── COLLECTED MATERIAL ──

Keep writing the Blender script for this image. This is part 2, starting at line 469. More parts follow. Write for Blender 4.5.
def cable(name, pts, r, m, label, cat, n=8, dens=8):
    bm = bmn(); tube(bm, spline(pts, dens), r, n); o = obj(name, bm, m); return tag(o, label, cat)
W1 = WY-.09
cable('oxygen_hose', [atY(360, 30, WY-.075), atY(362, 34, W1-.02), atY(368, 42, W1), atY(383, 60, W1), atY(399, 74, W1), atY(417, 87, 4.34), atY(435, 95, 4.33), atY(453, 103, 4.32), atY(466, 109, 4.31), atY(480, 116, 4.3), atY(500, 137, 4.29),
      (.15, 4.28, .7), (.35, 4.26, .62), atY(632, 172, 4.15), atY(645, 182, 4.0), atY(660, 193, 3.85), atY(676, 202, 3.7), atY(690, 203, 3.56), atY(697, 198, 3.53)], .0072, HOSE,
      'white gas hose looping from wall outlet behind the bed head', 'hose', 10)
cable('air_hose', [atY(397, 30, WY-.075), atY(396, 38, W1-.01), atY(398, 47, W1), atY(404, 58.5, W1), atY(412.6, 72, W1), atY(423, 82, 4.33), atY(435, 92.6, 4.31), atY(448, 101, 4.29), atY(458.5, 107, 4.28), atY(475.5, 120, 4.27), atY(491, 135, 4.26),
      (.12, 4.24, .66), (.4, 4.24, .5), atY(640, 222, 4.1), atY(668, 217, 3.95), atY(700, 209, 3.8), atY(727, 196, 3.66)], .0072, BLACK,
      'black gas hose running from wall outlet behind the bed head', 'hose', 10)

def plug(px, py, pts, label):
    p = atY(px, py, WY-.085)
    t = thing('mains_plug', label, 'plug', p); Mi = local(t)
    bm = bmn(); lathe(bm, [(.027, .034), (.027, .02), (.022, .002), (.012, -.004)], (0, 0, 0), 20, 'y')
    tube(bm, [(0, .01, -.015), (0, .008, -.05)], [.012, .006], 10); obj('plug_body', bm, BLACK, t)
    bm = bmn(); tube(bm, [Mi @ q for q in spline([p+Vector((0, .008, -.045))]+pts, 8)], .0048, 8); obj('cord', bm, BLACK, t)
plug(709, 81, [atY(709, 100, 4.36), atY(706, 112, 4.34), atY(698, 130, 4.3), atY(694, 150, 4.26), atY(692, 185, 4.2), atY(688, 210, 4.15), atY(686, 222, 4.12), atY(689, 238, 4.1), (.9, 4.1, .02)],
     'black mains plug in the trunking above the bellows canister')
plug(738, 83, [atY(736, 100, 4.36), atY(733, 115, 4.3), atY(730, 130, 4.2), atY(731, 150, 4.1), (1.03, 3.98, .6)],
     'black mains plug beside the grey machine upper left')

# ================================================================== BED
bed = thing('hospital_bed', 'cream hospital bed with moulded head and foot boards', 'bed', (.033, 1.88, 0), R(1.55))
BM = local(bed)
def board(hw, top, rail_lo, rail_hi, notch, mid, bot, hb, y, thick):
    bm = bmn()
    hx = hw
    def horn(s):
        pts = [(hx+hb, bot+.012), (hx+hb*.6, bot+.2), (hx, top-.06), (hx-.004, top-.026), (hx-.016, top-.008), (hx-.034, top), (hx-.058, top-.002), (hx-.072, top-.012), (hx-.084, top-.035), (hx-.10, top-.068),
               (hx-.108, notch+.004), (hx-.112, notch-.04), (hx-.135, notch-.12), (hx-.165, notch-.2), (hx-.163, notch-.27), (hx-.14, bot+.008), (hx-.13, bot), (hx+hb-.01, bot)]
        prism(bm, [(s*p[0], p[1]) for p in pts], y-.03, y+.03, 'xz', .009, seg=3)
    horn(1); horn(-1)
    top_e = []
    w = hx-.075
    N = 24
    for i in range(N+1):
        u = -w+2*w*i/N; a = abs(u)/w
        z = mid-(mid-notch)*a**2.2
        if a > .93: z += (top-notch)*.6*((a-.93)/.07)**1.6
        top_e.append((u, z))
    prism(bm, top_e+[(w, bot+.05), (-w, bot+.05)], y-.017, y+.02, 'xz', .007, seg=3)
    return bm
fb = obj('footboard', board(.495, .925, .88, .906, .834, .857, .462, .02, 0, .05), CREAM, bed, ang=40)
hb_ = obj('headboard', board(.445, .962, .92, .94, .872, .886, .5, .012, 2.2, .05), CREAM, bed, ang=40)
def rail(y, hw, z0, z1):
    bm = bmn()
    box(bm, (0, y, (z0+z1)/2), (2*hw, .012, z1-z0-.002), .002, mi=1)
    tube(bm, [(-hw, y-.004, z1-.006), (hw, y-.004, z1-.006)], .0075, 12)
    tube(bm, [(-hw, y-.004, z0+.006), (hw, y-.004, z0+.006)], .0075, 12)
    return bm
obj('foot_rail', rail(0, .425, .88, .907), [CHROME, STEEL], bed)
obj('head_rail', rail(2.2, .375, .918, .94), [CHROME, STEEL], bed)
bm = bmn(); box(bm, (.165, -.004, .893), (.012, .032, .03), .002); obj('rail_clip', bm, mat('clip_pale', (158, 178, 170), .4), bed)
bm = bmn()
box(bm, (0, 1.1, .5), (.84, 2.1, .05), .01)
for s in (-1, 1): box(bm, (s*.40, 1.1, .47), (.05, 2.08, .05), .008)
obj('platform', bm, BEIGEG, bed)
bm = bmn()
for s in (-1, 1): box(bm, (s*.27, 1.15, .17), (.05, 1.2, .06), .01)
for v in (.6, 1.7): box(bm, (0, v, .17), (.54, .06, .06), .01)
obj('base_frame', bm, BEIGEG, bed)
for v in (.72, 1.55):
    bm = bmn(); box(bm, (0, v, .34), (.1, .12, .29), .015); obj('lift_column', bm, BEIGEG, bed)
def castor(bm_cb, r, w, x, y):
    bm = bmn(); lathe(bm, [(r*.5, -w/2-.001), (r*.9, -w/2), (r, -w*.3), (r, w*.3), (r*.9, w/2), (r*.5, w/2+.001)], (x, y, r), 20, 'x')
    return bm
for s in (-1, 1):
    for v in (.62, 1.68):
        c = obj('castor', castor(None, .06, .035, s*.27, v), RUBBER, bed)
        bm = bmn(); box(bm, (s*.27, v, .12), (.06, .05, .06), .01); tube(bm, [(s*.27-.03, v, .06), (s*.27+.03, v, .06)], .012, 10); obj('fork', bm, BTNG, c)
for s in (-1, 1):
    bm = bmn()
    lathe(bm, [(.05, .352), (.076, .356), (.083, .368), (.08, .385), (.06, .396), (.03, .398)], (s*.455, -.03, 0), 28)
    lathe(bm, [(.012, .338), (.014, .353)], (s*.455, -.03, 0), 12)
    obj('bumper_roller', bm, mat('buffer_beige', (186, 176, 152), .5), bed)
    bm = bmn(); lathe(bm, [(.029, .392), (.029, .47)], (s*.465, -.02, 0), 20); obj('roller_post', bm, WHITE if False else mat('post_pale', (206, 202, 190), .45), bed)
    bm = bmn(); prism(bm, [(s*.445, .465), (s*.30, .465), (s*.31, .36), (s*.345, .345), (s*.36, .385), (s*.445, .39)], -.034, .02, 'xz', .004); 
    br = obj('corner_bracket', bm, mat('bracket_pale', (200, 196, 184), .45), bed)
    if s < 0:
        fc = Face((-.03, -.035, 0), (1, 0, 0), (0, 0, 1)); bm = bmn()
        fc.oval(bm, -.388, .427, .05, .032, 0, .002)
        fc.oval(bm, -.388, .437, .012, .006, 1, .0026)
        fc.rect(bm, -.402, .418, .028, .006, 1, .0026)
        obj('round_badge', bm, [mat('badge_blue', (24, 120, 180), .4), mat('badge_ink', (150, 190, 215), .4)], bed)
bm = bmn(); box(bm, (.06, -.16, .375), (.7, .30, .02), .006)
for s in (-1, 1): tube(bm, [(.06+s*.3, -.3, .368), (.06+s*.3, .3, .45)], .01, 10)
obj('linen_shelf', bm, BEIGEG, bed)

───

**JOB:** Each line from the start of the listing above through the line containing "machine upper left')" should be copied exactly, please, with no other lines added.

**TASK ANSWER:**
Keep writing the Blender script for this image. This is part 2, starting at line 469. More parts follow. Write for Blender 4.5.
def cable(name, pts, r, m, label, cat, n=8, dens=8):
    bm = bmn(); tube(bm, spline(pts, dens), r, n); o = obj(name, bm, m); return tag(o, label, cat)
W1 = WY-.09
cable('oxygen_hose', [atY(360, 30, WY-.075), atY(362, 34, W1-.02), atY(368, 42, W1), atY(383, 60, W1), atY(399, 74, W1), atY(417, 87, 4.34), atY(435, 95, 4.33), atY(453, 103, 4.32), atY(466, 109, 4.31), atY(480, 116, 4.3), atY(500, 137, 4.29),
      (.15, 4.28, .7), (.35, 4.26, .62), atY(632, 172, 4.15), atY(645, 182, 4.0), atY(660, 193, 3.85), atY(676, 202, 3.7), atY(690, 203, 3.56), atY(697, 198, 3.53)], .0072, HOSE,
      'white gas hose looping from wall outlet behind the bed head', 'hose', 10)
cable('air_hose', [atY(397, 30, WY-.075), atY(396, 38, W1-.01), atY(398, 47, W1), atY(404, 58.5, W1), atY(412.6, 72, W1), atY(423, 82, 4.33), atY(435, 92.6, 4.31), atY(448, 101, 4.29), atY(458.5, 107, 4.28), atY(475.5, 120, 4.27), atY(491, 135, 4.26),
      (.12, 4.24, .66), (.4, 4.24, .5), atY(640, 222, 4.1), atY(668, 217, 3.95), atY(700, 209, 3.8), atY(727, 196, 3.66)], .0072, BLACK,
      'black gas hose running from wall outlet behind the bed head', 'hose', 10)

def plug(px, py, pts, label):
    p = atY(px, py, WY-.085)
    t = thing('mains_plug', label, 'plug', p); Mi = local(t)
    bm = bmn(); lathe(bm, [(.027, .034), (.027, .02), (.022, .002), (.012, -.004)], (0, 0, 0), 20, 'y')
    tube(bm, [(0, .01, -.015), (0, .008, -.05)], [.012, .006], 10); obj('plug_body', bm, BLACK, t)
    bm = bmn(); tube(bm, [Mi @ q for q in spline([p+Vector((0, .008, -.045))]+pts, 8)], .0048, 8); obj('cord', bm, BLACK, t)
plug(709, 81, [atY(709, 100, 4.36), atY(706, 112, 4.34), atY(698, 130, 4.3), atY(694, 150, 4.26), atY(692, 185, 4.2), atY(688, 210, 4.15), atY(686, 222, 4.12), atY(689, 238, 4.1), (.9, 4.1, .02)],
     'black mains plug in the trunking above the bellows canister')
plug(738, 83, [atY(736, 100, 4.36), atY(733, 115, 4.3), atY(730, 130, 4.2), atY(731, 150, 4.1), (1.03, 3.98, .6)],
     'black mains plug beside the grey machine upper left')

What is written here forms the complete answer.